The final story I will share this morning from El Salvador is a new theology that I learned. This is the theology of cohetes. Cohetes is the Spanish word for rockets or firecrackers. We participated in a novena prayer walk with a rural Catholic community. A novena is 9 days of prayer leading up to celebrating a saint’s feast day. During this novena prayer walk, we joined about thirty local community members walking along about two miles of dusty half-paved road. The group was singing songs and saying prayers along the way. All of a sudden a firecracker when off and I almost jumped out of my skin. By the end of the novena prayer walk, around 12 fireworks had been shot off and we had learned about the theology of cohetes. This is a theology of place. When you shoot off a firecracker, you do so from the ground. You light it and it shoots up towards the sky. The crack sound catches your attention and you look up towards the sky. In a religious sense, by looking upward we might draw our attention towards the heavens, towards a sense of the mystery and our awareness of God’s presence. Shooting off the firecrackers not only draws our attention, but the attention of those around us. That particular community used the firecrackers as a way to evangelize, to show others what they were doing and invite them in. I was drawn to the theology of cohetes because so often my own faith experience is orderly, inside, and quiet. The firecrackers led me to wonder about ways that I can testify in a similar way?

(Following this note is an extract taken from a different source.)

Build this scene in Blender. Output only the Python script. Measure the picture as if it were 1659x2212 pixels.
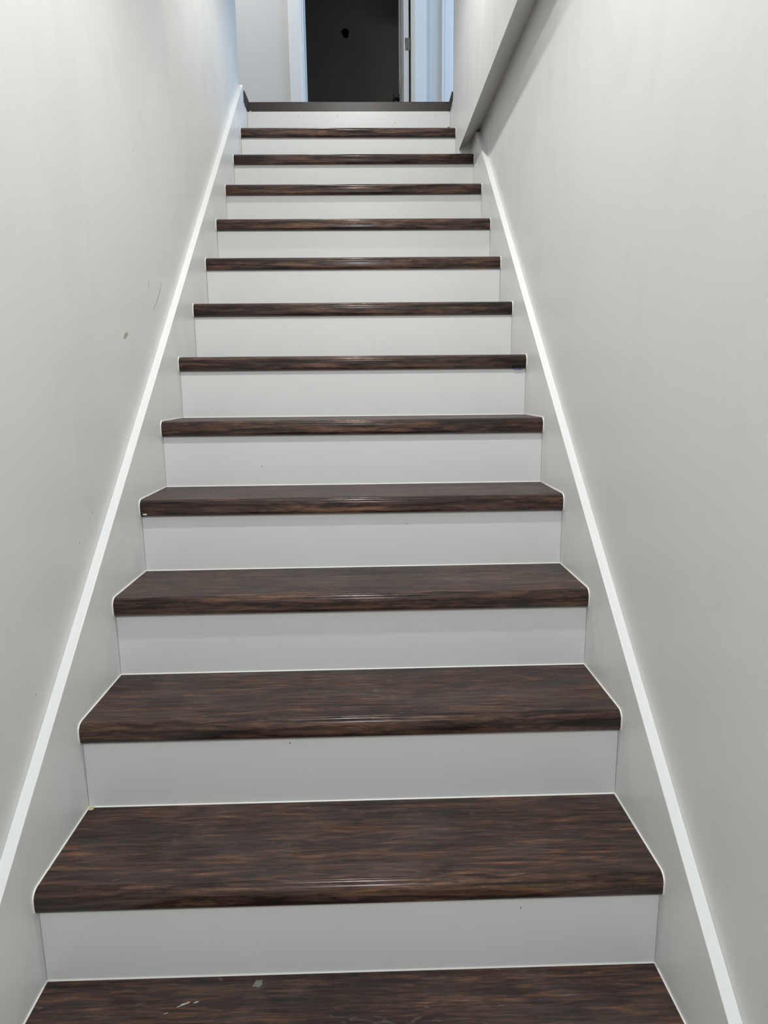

Not everyone can go on an immersion trip. But each of us can reflect on what we have seen, what we have heard, and we testify to in our lived experience as Christians. Do you need a firecracker to shake up your faith life? Or maybe you are the one who is lighting the firecracker to call attention to those around you?
Let us each continually reflect on what we have seen, what we have heard, and what we have looked upon and touched with our hands, in order that we might testify to it. Amen.